◆ Given task ◆
Please print exactly the lines below, from the start of the material up to and including the line with "S.view_settings.exposure=0", but none of the pictures.

◆ Recorded data ◆
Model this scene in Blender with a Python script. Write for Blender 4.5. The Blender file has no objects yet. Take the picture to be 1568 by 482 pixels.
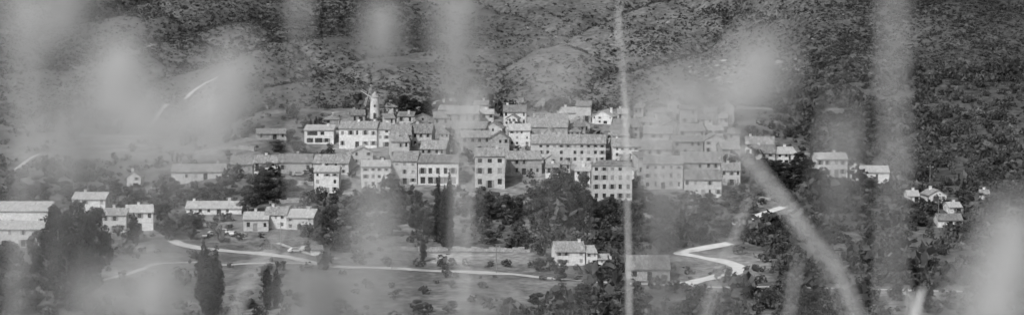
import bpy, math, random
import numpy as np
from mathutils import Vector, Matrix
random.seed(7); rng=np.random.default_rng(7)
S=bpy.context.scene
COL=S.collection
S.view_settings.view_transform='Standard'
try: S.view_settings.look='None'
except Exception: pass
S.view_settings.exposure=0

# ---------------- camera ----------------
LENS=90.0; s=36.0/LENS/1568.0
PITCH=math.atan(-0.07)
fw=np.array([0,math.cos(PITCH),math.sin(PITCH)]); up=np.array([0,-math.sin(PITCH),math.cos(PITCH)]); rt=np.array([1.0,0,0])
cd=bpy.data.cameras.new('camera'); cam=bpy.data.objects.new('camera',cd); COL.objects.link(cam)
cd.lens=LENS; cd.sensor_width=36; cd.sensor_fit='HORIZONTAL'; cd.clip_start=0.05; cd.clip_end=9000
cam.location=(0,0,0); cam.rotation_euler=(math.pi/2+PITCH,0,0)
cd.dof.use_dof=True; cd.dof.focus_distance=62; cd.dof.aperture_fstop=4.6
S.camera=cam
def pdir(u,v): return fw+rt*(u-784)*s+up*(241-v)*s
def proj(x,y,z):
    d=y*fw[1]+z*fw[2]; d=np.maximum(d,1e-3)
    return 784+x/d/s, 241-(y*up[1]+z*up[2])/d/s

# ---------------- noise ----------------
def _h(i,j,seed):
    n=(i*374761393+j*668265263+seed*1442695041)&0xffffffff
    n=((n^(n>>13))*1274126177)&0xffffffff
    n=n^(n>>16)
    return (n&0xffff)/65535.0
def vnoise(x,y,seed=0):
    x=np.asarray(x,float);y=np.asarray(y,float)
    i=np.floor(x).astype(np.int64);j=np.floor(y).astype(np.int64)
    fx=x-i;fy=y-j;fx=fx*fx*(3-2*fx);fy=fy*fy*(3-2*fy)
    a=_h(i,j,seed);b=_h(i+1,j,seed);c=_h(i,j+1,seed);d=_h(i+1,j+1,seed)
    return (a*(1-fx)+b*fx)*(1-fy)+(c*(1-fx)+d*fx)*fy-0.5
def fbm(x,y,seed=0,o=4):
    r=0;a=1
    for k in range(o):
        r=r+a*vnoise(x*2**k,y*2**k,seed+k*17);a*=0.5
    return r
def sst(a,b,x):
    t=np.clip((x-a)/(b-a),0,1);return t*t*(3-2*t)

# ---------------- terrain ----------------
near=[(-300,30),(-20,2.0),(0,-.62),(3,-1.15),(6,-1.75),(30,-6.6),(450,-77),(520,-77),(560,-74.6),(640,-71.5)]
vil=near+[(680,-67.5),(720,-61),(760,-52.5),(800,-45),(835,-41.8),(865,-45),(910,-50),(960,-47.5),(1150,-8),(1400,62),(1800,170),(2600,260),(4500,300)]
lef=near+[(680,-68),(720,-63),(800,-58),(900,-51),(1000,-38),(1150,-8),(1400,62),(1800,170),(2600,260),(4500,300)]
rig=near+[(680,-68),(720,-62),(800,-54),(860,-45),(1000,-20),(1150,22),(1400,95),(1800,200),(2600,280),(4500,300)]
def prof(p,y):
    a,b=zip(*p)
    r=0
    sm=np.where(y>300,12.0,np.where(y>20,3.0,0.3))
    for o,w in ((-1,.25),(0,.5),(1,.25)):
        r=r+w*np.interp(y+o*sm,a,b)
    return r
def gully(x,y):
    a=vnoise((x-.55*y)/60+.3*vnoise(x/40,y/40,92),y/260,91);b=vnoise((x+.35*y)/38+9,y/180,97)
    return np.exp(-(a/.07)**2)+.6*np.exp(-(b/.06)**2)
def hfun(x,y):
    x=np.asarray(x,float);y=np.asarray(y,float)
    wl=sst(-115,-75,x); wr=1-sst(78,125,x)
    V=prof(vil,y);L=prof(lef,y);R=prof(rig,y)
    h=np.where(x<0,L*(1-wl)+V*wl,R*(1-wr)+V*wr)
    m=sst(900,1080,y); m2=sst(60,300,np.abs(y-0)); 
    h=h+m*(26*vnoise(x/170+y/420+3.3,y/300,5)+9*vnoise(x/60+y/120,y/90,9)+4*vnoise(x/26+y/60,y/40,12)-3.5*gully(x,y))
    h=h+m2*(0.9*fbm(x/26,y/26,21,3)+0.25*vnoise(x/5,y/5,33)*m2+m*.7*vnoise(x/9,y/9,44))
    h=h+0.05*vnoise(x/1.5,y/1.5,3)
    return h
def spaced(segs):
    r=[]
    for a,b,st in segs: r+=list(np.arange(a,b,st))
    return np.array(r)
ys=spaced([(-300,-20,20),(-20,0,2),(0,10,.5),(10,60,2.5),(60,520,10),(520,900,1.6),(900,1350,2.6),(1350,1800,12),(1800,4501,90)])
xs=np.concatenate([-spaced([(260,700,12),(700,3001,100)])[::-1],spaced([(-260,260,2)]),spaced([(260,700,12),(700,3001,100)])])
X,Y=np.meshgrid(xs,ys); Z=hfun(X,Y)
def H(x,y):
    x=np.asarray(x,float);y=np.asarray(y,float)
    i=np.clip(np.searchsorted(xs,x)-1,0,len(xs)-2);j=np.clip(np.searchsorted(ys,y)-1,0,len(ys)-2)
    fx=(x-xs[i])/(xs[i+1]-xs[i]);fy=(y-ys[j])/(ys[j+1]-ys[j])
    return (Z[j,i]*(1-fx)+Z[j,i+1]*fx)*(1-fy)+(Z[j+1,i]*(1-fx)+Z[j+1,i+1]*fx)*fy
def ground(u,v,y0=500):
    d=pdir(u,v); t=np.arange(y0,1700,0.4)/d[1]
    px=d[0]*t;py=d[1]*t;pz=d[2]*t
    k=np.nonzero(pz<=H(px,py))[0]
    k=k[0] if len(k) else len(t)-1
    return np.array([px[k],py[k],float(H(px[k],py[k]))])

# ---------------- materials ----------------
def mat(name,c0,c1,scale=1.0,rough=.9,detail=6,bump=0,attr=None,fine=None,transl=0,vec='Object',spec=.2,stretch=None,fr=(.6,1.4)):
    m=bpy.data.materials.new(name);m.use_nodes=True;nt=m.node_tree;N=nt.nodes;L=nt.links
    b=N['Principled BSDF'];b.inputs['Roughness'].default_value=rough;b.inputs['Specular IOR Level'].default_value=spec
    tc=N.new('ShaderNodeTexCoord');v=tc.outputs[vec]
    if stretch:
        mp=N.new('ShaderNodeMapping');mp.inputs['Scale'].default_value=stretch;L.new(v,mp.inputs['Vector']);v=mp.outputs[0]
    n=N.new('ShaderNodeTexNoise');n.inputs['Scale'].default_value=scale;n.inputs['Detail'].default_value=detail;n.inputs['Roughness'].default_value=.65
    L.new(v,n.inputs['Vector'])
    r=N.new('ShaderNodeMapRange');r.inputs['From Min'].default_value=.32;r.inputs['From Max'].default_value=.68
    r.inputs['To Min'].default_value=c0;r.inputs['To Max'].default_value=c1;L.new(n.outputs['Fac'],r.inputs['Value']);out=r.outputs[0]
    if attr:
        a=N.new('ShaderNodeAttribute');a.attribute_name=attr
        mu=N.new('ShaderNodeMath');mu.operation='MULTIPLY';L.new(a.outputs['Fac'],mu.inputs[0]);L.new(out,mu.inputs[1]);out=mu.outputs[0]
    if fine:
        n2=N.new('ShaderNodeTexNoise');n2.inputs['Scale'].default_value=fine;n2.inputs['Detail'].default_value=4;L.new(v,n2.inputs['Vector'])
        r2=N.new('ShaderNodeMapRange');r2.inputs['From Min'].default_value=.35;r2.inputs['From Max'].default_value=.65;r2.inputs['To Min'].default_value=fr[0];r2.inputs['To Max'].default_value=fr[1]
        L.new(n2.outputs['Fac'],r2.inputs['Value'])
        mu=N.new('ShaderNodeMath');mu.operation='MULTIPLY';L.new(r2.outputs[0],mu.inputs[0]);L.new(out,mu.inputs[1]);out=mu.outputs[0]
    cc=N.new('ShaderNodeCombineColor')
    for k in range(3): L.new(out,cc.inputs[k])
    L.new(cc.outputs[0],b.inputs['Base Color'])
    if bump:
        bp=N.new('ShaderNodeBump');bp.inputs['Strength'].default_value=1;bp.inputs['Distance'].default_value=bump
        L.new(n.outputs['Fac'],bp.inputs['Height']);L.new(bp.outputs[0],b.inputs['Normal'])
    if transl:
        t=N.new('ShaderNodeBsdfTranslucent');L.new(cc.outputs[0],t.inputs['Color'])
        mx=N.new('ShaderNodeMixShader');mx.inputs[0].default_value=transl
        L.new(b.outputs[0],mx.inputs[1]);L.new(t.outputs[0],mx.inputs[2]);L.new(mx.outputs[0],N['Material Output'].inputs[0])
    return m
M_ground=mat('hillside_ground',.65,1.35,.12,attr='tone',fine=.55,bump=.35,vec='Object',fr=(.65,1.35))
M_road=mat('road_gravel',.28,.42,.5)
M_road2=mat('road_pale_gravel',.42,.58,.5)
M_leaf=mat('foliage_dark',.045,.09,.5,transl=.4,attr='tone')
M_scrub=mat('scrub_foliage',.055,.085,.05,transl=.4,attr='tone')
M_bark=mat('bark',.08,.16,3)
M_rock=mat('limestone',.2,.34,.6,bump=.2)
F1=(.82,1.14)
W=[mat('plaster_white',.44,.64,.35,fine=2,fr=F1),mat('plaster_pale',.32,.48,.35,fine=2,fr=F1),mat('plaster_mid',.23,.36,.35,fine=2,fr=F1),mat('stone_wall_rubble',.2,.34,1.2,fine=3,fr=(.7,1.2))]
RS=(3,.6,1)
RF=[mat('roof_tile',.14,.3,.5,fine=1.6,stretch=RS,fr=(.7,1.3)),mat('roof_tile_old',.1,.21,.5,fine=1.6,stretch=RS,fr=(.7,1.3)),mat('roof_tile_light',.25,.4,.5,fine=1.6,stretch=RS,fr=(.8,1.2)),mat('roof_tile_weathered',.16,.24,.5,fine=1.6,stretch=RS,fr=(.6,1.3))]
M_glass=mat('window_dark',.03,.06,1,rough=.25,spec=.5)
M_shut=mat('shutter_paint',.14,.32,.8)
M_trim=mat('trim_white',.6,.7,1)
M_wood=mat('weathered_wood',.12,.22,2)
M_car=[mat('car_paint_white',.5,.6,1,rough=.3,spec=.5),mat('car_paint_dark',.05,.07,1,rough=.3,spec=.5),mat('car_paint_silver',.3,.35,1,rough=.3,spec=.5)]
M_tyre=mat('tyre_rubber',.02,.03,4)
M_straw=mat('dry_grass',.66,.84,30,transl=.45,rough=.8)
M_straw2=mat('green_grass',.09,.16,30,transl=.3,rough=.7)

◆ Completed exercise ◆
Model this scene in Blender with a Python script. Write for Blender 4.5. The Blender file has no objects yet. Take the picture to be 1568 by 482 pixels.
import bpy, math, random
import numpy as np
from mathutils import Vector, Matrix
random.seed(7); rng=np.random.default_rng(7)
S=bpy.context.scene
COL=S.collection
S.view_settings.view_transform='Standard'
try: S.view_settings.look='None'
except Exception: pass
S.view_settings.exposure=0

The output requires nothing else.